材料は〝水なす〟と〝えびじゃこ〟です。水なすは、ふつうのなすと比べると皮がやわらかく、たくさんの水分を含んでいます。昔の人は暑くてのどが渇いた
時、畑に入って水なすをとり、のどの渇きをいやしたというくらい水分の多いなすです。水なすをたくさん収穫すると、漬け物にして保存しました。漬け物にするととてもおいしくなります。
食べきれなかった漬け物は、古漬けになります。この古漬けと泉州沖でとれる〝えびじゃこ〟を一緒にしょうゆで濃い目に炊いて、保存食にしました。食べ物を大事にする、昔の人の智恵から生まれた料理です。

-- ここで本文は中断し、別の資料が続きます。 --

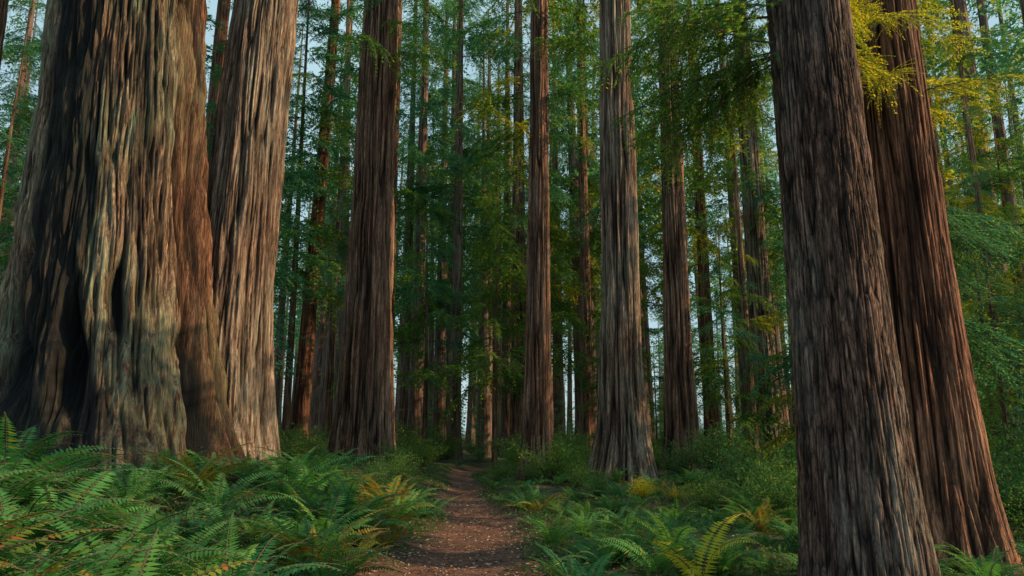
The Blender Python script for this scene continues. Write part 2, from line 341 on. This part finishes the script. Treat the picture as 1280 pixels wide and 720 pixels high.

今日の給食では、古漬けを使わないで、とれたての水なすを使っています。泉州特産の水なすと泉州沖でとれたえびじゃこのコラボレーション。えびなすを味わって食べましょう。
一口メモ
漬け物は、風味を保持しながら保存性を高めることができる。昔の人は、収穫が多い時期の水なすを漬け物にして保存した。じゃここうこは、長くつけ込んで酸っぱくなった古漬けをおいしく食べるために、昔の人が工夫した料理と思われる。泉州のお年寄りの話では、じゃここうこは保存食のため、昔はずいぶん塩からかったということである。